The same is true for us.

God may speak with a voice that seems difficult to discern, but that voice is faithful, and God will keep reaching out to us until we respond.

And even as we struggle to recognize God in ourselves and others, God recognizes us from far away, as we see with Jesus and Nathanael.

Even when we are very far from our full potential, very far from living our lives in the freedom from sin and bondage that God wants for us, God still sees us as we truly are, which means God sees us as we will be when we grow up into the full stature of Christ.

“I saw you under the fig tree before Philip called you,” Jesus says.

Jesus sees us not just before we’ve fulfilled our call to ministry, not just before we’ve recognized our call to ministry, Jesus sees us even before our call to ministry exists—and loves us in that place.

Sometimes it’s easy to feel like we’d better not show up before God in prayer without a list of good deeds to lay out.

Nothing could be farther from the truth.

God loves us before we can do or accomplish anything. That love is what gives us the strength to do those good things.

What these scriptures are about is seeing, and with the seeing, loving.

We want to see God, but we forget how important it is to let God see us.

There is a painful intimacy in letting ourselves be fully known in all our weakness and all our glory.

But we have to let down those walls and barriers within ourselves and let ourselves be seen to in turn truly see the fullness of God.

Another word to describe this is vulnerability.

Vulnerability is what makes intimacy possible—and what a scary, scary word to bring into who we are at church!

At church we like to look nice and be nice and have everything clean and shiny on the surface so no one knows what we’re really going through under the surface.

Well, that’s not real relationship, and that’s not real church.

Investing in relationship with God means investing in relationship with each other, and vice versa.

There is no way to escape the painful exposure of intimacy if we want the richness of true depth in our spiritual relationships.

God has already done God’s part.

God is always reaching out and plumbing our depths, whether we want God to or not.

Listen to the words of our psalmist today: “LORD, you have searched me out and known me; you know my sitting down and my rising up; you discern my thoughts from afar.
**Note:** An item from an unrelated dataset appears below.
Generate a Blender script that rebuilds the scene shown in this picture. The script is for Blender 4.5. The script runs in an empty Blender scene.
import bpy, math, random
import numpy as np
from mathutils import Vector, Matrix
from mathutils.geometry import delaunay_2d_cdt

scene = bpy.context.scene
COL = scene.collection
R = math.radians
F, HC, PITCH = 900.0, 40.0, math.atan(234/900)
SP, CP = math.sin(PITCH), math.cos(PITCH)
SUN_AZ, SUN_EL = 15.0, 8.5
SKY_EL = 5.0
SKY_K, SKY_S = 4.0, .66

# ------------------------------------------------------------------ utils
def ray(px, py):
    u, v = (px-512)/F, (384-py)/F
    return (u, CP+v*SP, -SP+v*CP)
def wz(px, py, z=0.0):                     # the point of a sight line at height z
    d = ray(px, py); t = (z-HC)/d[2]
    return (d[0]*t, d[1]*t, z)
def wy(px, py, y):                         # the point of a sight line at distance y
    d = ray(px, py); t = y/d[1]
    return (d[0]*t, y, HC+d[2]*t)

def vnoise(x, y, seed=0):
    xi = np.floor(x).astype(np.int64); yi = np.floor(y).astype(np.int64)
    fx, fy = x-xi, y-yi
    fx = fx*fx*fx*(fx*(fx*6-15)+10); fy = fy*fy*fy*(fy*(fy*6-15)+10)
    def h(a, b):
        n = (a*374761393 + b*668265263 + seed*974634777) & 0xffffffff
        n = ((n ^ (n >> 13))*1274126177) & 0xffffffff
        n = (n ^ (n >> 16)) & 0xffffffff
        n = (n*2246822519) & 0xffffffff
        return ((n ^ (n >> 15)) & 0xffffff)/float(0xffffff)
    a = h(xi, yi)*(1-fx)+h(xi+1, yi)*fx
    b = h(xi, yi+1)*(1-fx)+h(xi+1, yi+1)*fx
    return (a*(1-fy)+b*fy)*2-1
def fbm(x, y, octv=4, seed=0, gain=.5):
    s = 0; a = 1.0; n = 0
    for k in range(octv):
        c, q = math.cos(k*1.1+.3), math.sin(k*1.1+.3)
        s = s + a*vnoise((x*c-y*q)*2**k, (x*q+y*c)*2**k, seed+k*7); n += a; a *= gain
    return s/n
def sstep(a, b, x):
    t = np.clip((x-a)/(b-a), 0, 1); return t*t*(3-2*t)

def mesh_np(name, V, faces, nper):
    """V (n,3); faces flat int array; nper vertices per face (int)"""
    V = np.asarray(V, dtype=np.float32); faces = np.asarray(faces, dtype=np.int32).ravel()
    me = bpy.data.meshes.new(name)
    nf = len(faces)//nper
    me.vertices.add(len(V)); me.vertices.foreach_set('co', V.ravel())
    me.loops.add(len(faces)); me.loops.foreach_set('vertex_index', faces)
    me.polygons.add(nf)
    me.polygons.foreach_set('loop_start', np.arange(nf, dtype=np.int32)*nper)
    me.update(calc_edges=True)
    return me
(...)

You trace my journeys and my resting-places and are acquainted with all my ways. Indeed, there is not a word on my lips, but you, O LORD, know it altogether.”

God has already broken down the walls, we just need to live into that truth.

So I urge you to think about these things this week. Is the word of the Lord rare in your life? Do you see and recognize God around you? Do you let yourself be seen by God and by the people around you?

There is so much waiting to be discovered by us, such untapped depth in ourselves and in our church, so many blessings and adventures God has prepared for us and longs for us to have the courage to embrace.

God is saying to us what Philip said to Nathanael: “Come and see.”